Semi-empirical Self-consistent Field Molecular Orbital Calculation of the Electronic Structure of the Base Components of Nucleic Acids

Abstract

Abstract SCF MO calculations have been carried out for adenine, guanine, thymine, cytosine, uracil, 9-methyladenine and 1-methylthymine. In evaluating the two-center repulsion integral, the Pariser-Parr and Mataga-Nishimoto approximations have both been used, and the results compared with each other and with the experimental data on the optical properties. In the calculation of thymine, 9-methyladenine, and 1-methylthymine, the hyperconjugation of the methyl group has been taken into account.

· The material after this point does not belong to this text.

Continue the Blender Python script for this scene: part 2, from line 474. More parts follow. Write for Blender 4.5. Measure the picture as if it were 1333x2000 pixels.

The calculated wavelength and the oscillator strength of the singlet-singlet transition for the above-mentioned molecules explain the experimental values well except for thymine and 1-methylthymine. The theoretically determined directions of the polarization of the transition moments have been compared with the experimental results for adenine, 9-methyladenine and 1-methylthymine. With regard to the direction of the polarization of the transition moments of the first and the second absorptions of adenine and 9-methyladenine, the results are questionable. From the theoretical point of view, it is difficult to determine which assignment is correct, however, in view of the wavelength and the oscillator strength, the first absorption may reasonably be assigned to the long-axis polarized band. The calculated and the experimentally-determined direction of polarization for 1-methylthymine agree well with each other. The energies of the highest and lowest vacant orbitals and the π-electron densities for the molecules treated in the present paper have been calculated and compared with the result obtained by the Hückel MO method.